#### TO DO
Print only the lines from the top of the data through the line with "0.22), 0.6), bo)", both included, skipping every picture.

#### PROVIDED MATERIAL
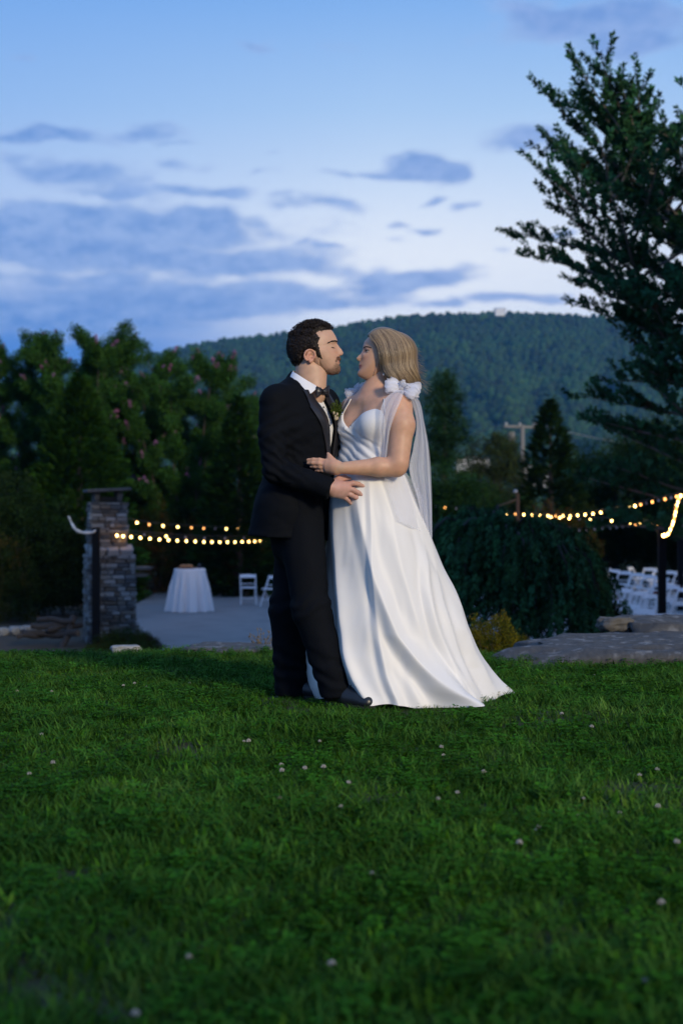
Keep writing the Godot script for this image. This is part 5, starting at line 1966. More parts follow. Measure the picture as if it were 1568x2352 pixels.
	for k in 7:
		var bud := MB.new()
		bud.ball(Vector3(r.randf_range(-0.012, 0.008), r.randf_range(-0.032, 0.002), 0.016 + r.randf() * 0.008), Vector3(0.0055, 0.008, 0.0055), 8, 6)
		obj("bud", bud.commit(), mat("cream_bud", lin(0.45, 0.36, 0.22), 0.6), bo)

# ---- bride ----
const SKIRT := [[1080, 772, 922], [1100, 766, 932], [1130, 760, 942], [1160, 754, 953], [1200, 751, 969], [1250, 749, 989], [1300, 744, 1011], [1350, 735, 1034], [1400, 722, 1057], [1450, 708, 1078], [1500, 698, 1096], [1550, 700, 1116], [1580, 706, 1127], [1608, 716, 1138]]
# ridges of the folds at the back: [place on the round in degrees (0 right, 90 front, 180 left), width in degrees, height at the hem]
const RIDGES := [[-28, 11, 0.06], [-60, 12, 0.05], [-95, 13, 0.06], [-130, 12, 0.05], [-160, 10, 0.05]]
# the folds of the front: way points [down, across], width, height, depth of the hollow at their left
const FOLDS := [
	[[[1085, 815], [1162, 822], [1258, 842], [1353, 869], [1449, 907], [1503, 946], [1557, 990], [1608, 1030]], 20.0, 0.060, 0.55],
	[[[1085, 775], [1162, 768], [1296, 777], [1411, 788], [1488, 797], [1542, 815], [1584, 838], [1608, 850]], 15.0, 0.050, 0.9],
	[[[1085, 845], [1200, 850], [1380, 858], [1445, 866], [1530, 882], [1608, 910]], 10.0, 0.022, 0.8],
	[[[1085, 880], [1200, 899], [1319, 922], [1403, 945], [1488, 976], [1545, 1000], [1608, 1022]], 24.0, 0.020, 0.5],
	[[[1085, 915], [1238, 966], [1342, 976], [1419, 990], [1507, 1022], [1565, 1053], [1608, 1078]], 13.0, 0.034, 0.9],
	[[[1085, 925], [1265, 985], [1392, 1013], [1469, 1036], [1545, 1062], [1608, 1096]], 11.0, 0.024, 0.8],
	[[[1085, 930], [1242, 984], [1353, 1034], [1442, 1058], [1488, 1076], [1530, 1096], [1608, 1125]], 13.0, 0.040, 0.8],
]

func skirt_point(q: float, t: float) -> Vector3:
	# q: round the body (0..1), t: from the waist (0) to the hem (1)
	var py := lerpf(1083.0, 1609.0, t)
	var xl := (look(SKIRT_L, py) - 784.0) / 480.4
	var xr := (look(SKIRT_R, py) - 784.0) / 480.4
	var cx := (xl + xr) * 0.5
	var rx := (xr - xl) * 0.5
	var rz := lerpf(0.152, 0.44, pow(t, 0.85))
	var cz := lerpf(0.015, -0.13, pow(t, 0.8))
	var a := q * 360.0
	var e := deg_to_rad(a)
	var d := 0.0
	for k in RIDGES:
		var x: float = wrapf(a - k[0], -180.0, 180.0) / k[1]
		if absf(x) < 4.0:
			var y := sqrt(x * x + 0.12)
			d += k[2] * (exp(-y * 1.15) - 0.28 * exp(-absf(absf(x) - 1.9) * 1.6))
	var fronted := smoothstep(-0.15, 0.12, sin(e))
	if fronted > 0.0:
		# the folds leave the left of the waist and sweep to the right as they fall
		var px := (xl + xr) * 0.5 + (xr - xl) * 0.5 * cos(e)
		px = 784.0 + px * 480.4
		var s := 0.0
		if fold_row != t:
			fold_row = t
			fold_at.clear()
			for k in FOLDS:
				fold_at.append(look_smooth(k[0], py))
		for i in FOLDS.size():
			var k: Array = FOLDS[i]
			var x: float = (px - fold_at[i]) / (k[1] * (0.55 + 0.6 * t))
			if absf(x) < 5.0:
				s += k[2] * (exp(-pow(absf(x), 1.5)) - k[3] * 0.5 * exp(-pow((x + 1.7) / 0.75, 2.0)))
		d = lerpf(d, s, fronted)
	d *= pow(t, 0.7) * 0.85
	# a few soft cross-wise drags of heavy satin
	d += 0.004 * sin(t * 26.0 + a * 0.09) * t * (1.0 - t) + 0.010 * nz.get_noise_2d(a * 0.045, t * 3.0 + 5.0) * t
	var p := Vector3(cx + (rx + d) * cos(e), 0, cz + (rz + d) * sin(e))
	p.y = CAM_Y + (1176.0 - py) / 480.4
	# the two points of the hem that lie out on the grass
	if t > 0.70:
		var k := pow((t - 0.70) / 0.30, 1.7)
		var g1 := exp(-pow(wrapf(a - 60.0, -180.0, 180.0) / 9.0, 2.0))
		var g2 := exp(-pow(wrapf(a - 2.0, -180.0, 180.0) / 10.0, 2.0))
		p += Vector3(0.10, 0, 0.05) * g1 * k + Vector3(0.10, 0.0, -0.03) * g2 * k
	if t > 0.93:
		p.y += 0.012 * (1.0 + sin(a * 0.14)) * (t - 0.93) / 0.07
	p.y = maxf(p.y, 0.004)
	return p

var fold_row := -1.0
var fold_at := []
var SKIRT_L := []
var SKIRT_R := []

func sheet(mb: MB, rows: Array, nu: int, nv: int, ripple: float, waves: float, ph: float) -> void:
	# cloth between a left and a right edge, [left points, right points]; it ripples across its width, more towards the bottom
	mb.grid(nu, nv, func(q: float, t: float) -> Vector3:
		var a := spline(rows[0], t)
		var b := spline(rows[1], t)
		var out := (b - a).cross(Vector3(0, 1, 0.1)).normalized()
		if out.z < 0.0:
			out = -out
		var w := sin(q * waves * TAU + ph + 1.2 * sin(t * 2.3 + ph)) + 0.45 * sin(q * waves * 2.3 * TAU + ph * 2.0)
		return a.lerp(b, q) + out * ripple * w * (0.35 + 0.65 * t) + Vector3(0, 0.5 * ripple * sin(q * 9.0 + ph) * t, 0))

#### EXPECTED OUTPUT
Keep writing the Godot script for this image. This is part 5, starting at line 1966. More parts follow. Measure the picture as if it were 1568x2352 pixels.
	for k in 7:
		var bud := MB.new()
		bud.ball(Vector3(r.randf_range(-0.012, 0.008), r.randf_range(-0.032, 0.002), 0.016 + r.randf() * 0.008), Vector3(0.0055, 0.008, 0.0055), 8, 6)
		obj("bud", bud.commit(), mat("cream_bud", lin(0.45, 0.36, 0.22), 0.6), bo)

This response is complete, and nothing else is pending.